Reichardt often uses darkness to heighten the invigorating tension and portray the overwhelming gloom of life back then.

Cookie: Some people can’t imagine being stolen from. They’re too strong.

Reichardt tells the story of false senses of pride, of people living in superficial communities full of mutual distrust. But sometimes these isolated acts of kindness provide hope that there’s more to life than this. The film is evocative and naturalistic, similar to other works of hers. The Oregon outpost wasn’t a place for women, even though I’m sure strong female characters could shine as well. I see it as a companion piece to a film from the same year, Portrait of a Lady on Fire (2019) by Céline Sciamma, in which female relationships develop in a world seemingly devoid of male presence, whereas First Cow does the opposite.
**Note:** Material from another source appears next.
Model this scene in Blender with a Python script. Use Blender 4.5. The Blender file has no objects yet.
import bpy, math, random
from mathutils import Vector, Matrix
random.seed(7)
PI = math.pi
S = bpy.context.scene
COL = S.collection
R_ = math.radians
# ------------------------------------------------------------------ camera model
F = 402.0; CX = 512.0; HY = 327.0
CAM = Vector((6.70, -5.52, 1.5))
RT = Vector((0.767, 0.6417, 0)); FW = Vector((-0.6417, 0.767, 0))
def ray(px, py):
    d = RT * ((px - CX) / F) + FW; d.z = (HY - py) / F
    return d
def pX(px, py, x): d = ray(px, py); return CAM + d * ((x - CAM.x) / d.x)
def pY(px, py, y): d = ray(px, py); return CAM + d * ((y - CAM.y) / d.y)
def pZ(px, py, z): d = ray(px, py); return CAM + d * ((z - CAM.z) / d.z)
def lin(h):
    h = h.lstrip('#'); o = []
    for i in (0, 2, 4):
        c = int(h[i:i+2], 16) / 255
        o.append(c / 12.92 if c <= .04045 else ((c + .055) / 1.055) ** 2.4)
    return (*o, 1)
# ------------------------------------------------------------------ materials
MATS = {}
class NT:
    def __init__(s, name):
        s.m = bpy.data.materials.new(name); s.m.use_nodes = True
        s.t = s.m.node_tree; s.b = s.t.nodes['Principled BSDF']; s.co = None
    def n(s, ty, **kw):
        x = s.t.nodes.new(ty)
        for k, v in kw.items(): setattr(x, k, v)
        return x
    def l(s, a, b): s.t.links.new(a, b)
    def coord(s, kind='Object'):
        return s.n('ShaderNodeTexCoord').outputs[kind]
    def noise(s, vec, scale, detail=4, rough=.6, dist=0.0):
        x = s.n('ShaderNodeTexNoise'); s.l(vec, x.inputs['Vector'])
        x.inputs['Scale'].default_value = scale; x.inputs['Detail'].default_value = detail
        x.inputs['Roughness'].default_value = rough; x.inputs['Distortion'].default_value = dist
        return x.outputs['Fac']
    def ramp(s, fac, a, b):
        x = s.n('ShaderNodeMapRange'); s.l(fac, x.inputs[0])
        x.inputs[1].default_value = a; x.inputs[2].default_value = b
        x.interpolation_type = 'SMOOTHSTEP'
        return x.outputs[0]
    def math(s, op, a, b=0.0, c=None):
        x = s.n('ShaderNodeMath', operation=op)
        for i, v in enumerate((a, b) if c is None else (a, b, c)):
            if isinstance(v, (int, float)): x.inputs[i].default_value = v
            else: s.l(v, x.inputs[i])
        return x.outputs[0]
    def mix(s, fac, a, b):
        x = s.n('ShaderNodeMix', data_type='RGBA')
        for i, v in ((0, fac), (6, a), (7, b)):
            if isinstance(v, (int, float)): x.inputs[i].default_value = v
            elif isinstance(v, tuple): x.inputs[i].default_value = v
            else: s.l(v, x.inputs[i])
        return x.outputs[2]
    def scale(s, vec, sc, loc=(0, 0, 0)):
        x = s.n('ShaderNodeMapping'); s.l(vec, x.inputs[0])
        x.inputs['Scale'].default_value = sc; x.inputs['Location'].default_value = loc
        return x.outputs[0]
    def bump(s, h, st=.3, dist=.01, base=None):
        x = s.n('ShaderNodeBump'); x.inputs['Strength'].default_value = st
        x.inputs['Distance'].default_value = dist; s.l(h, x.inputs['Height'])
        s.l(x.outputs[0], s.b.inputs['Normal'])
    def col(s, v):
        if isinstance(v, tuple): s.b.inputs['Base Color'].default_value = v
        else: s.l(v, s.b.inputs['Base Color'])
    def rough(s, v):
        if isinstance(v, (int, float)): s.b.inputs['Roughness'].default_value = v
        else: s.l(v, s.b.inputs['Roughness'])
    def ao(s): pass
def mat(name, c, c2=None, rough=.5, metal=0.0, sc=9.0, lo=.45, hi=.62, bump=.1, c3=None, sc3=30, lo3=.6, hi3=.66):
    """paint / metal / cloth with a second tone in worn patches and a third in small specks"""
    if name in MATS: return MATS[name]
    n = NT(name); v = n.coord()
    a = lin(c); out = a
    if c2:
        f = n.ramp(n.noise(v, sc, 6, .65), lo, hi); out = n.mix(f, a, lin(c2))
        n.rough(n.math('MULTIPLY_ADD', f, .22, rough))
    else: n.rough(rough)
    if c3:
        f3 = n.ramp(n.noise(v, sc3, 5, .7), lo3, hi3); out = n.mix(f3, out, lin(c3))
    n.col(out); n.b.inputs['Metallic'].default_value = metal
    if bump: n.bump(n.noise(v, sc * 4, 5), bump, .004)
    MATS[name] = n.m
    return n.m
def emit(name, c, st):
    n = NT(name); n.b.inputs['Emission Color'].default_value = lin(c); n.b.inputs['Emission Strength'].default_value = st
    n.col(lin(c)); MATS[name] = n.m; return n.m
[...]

First Cow, with light shining upon her, transforming her into a godlike creature.

Reichardt is the master of subtle quietness. As the editor of all her films, with a meticulousness that recalls Kurosawa, she created a comfortable yet captivating chain of shots. The dairy cow was depicted in all its glory on a boat in the middle of a river, standing proud like Ozymandias – before his fall. Shots of endless scenery and the green depth of nature are contrasted with mud and dirt surrounding rickety shelters and broken-down cabins.

I was astounded by how dark this film is. Only the moon sheds light on both crime and love. All of the dimness contributes to the film’s deep poignancy. The film begins with someone uncovering old bones, never knowing they belonged to people who were kind. Maybe that’s the most we can ask for. That long after we’re gone, the kindness was real, even if no one remembers it.